Most developers want to use the newest and greatest, but are held back.

Why not use them as soon as the compiler supports them? Your teammates will either ask you what it is (since you are the team lead), or look it up on cppreference.com.
I used to do this back when C++11 came out and ended up regretting it. When a feature just comes out, you can understand it possibly in isolation, but it's very hard to understand how that feature will fit in with other features, tools, libraries etc... and so you use it in a certain way according to how various blog posts and thought leaders say you should use it, and then after a year you end up realizing that no one could anticipate that the new feature has all kinds of footguns and certain features even end up being deprecated or superseded by yet another new feature.

When a new feature comes out, it's best to let it settle in a bit, maybe experiment using it on smaller side projects, but avoid diving into using it too early before it's really well understood.

For example I now cringe every time I see the curly bracket initialization of the form T{...} and how that was advocated as the one true way to initialize everything in C++, only for everyone to realize a year later that it has its own footguns (like with initialize lists) and with C++20 fixing almost all of the original problems that led to T{...}, the best practice nowadays is to go back to just using plain old T(...) and there's little to no reason to use T{...} anymore.

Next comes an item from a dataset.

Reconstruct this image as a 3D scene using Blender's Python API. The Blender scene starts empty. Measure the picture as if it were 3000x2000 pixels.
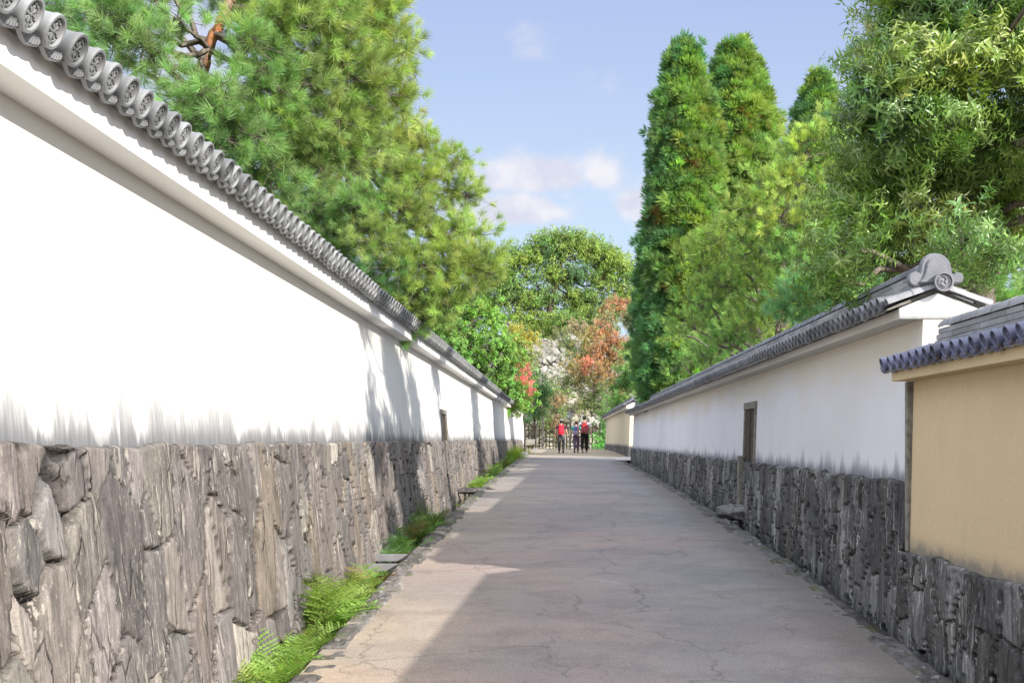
import bpy, math, random
import numpy as np
R = math.radians
SC = bpy.context.scene
COL = SC.collection
rng = np.random.default_rng(7)
random.seed(7)

# ------------------------------------------------------------------ camera
F = 3750.0
K = F/2700.0          # depths below were measured for a 2700 px lens; K turns them into metres
#           # focal length in pixels of the 3000 px wide frame
EYE = 1.70            # eye height; z = 0 is the path where the viewer stands
cam = bpy.data.cameras.new("camera")
cam.sensor_width = 36.0
cam.lens = F / 3000 * 36
cam.shift_x = -140 / 3000
cam.shift_y = 289 / 3000
cam.clip_start = 0.05
cam.clip_end = 3000
camo = bpy.data.objects.new("camera", cam)
camo.location = (0, 0, EYE)
camo.rotation_euler = (R(90), 0, 0)
COL.objects.link(camo)
SC.camera = camo
SC.render.resolution_x = 1024
SC.render.resolution_y = 682

# ------------------------------------------------------------------ sun, exposure
SUNV = np.array([1.6, -1.12*K, 1.0]); SUNV /= np.linalg.norm(SUNV)      # towards the sun
ELEV = math.asin(SUNV[2])
sl = bpy.data.lights.new("sun", 'SUN')
sl.energy = 3.7
sl.angle = R(0.5)
sl.color = (1.0, 0.94, 0.85)
so = bpy.data.objects.new("sun", sl)
from mathutils import Vector, Matrix
so.rotation_euler = Vector(SUNV).to_track_quat('Z', 'Y').to_euler()
so.location = (12, -10, 14)
COL.objects.link(so)
SC.view_settings.view_transform = 'Standard'
SC.view_settings.look = 'None'
SC.view_settings.exposure = 1.12
SC.view_settings.gamma = 1.0
SC.cycles.max_bounces = 8
SC.cycles.transparent_max_bounces = 8

# ------------------------------------------------------------------ node helper
class NT:
    def __init__(s, tree):
        s.t = tree; s.n = tree.nodes; s.l = tree.links
    def add(s, kind, ins=None, **props):
        nd = s.n.new(kind)
        for k, v in props.items(): setattr(nd, k, v)
        if ins:
            for k, v in ins.items():
                sock = nd.inputs[k]
                if isinstance(v, bpy.types.NodeSocket): s.l.new(v, sock)
                elif isinstance(v, bpy.types.Node): s.l.new(v.outputs[0], sock)
                else: sock.default_value = v
        return nd
    def math(s, op, a, b=0.0, clamp=False, c=None):
        d = {0: a, 1: b}
        if c is not None: d[2] = c
        return s.add('ShaderNodeMath', d, operation=op, use_clamp=clamp).outputs[0]
    def mix(s, f, a, b, mode='MIX'):
        nd = s.add('ShaderNodeMix', None, data_type='RGBA', blend_type=mode)
        for i, v in ((0, f), (6, a), (7, b)):
            if isinstance(v, bpy.types.NodeSocket): s.l.new(v, nd.inputs[i])
            else: nd.inputs[i].default_value = v if i == 0 or len(v) == 4 else (*v, 1)
        return nd.outputs[2]
    def noise(s, vec, scale=1, detail=4, rough=.55, dist=0, off=0.0):
        return s.add('ShaderNodeTexNoise', {'Vector': vec, 'Scale': scale, 'Detail': detail, 'Roughness': rough, 'Distortion': dist}).outputs[0]
    def scale(s, vec, v3, loc=(0, 0, 0), rot=(0, 0, 0)):
        return s.add('ShaderNodeMapping', {'Vector': vec, 'Scale': v3, 'Location': loc, 'Rotation': rot}).outputs[0]
    def ramp(s, f, lo, hi, a=0.0, b=1.0, smooth=True):
        return s.add('ShaderNodeMapRange', {'Value': f, 1: lo, 2: hi, 3: a, 4: b}, interpolation_type='SMOOTHSTEP' if smooth else 'LINEAR').outputs[0]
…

There was also Herb Sutter's Always Use Auto, which then was revised to Almost Always Use Auto, and now I think most developers take the sensible approach of use auto for redundant names like iterators, or unnamable types like lambda expressions, and avoid using it everywhere so as to turn your codebase into an opaque soup of inscrutable keywords.

Also looking at C++ every day isn't a very fetching proposition.
Yeah, I think grandparent is confusing "not knowing the language features" with "want nothing to do with the latest metaprogramming mess the cooks are serving". Job listings with C++ are a mess, you never know what level of insanity you are going to get (bonus shoutout for those that say "C/C++").
It's a chicken and egg problem.

You mention the average C++ programmer won't know the latest features, but if you did find an enthusiast who knew the latest features, you and the team probably wouldn't allow the use of those new features.

I can't imagine a more soul draining job than maintaining a corporate C++ codebase. Talk about doing the bare minimum.

> I can't imagine a more soul draining job than maintaining a corporate C++ codebase.

To me, that's anything web-related in Java/C#/Go/JS.

> I can't imagine a more soul draining job than maintaining a corporate C++ codebase.

Especially if most of the developers learnt Microsoft Visual C++ and believe that is proper C++!

re: changes coming from generative AI, it would need fluency in modules and other modern formulae. It would get that by being trained on modern conventions. So it's the same problem then, isn't it?